Oh, my god, I feel it in the air
Telephone wires above are sizzling like a snare
Honey, I’m on fire, I feel it everywhere
Nothing scares me anymore

That’s the chorus. If it were better, the song would be a classic. Akin to “Wicked Game.” But it’s the musical disappointment of the song. And the lyrics are too broad, except for the concept of nothing scaring you anymore. That’s a power individual feeling.

But it’s the repeated verse that entrances…

Kiss me hard before you go
Summertime sadness
I just wanted you to know…

Whew! That’s when it’s hardest, when they go away. The regret seeps in too soon…when will I see you again?

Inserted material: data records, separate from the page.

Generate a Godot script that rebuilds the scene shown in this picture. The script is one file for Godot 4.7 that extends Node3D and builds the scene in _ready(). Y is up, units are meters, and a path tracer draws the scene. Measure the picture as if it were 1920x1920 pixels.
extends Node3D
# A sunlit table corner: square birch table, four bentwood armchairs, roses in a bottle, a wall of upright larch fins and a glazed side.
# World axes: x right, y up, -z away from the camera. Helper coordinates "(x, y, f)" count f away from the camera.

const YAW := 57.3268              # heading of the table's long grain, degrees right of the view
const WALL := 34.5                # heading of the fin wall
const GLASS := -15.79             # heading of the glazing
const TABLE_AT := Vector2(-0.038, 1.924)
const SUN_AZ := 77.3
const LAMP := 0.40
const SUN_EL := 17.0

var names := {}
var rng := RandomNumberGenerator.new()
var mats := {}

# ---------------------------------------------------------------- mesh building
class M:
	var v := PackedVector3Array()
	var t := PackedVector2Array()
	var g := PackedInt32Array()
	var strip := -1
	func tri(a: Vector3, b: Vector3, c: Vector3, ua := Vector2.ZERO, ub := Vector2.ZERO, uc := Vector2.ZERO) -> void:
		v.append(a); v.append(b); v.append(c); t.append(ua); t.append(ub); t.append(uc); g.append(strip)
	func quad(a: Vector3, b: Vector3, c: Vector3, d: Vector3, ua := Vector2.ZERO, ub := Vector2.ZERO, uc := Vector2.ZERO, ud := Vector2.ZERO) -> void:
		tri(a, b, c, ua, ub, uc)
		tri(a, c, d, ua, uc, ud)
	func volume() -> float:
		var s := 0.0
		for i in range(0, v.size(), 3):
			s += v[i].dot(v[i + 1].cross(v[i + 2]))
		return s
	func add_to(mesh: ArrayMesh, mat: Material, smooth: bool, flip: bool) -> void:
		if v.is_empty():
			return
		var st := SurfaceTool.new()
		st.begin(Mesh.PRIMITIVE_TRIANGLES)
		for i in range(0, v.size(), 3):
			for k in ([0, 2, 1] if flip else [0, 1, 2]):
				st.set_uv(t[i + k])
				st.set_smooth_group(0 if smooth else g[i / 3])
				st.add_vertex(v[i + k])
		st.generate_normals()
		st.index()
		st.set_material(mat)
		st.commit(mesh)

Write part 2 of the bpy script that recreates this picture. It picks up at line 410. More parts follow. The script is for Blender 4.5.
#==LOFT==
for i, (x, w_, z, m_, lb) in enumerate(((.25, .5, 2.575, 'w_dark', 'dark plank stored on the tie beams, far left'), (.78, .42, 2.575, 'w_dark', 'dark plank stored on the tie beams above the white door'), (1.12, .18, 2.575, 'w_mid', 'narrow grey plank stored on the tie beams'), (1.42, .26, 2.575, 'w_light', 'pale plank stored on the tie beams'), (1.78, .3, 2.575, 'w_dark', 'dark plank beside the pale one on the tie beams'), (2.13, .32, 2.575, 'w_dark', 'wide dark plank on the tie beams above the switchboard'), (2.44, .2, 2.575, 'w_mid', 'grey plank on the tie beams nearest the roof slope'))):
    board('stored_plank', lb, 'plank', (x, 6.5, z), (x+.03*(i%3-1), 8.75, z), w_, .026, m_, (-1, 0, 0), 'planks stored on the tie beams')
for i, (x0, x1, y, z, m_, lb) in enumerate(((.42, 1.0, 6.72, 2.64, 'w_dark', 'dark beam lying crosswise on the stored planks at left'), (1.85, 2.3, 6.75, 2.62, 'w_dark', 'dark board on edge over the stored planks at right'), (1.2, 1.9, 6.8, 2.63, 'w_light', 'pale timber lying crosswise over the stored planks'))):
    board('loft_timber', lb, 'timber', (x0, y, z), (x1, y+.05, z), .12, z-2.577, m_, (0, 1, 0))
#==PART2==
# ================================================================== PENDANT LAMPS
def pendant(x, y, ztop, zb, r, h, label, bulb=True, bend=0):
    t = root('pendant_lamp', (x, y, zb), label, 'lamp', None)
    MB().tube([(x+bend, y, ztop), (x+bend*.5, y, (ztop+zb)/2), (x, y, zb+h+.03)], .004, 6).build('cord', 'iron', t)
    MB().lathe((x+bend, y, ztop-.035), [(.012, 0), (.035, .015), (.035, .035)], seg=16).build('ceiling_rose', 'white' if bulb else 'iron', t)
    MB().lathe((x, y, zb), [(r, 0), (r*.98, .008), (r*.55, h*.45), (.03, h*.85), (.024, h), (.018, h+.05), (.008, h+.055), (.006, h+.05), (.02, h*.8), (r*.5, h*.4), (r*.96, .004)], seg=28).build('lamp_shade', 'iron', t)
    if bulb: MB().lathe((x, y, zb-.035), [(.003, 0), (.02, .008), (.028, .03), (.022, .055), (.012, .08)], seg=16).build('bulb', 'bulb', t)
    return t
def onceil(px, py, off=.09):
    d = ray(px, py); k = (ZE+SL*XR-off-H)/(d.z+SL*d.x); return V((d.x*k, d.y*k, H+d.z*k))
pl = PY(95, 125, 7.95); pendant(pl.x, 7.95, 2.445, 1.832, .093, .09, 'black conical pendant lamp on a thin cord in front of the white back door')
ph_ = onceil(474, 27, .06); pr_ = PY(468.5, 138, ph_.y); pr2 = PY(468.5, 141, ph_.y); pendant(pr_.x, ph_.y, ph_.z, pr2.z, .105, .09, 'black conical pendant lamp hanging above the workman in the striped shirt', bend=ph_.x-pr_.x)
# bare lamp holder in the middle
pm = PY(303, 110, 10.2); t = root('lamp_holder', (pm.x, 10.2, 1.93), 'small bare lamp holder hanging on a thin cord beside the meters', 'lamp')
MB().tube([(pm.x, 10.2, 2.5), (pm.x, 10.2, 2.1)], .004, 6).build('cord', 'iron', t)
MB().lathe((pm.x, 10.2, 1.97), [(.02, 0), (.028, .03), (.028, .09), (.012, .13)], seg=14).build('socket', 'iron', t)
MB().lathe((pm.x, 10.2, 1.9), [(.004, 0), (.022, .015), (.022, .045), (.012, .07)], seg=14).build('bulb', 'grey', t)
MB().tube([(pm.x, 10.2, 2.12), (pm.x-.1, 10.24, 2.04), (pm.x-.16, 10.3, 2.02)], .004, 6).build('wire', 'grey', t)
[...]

Oh, you know that feeling. There are so many great songs with the concept of seeing someone again, from the Mamas and the Papas’ “I Saw Her Again” to Dido’s “Sand In My Shoes.” This is real life, not I’ve got a Benz and some ho’s and I’m better than you.

None of us are better. That’s the truth. Musicians used to make us believe they were just like us, only more talented. And if we could just meet them, they’d understand us.

But that concept evaporated when everybody was trying to imitate and join the club of the 1%.

You’ve just got to listen to this track.

There’s power, there’s subtlety, there’s meaning…what more could you ask for?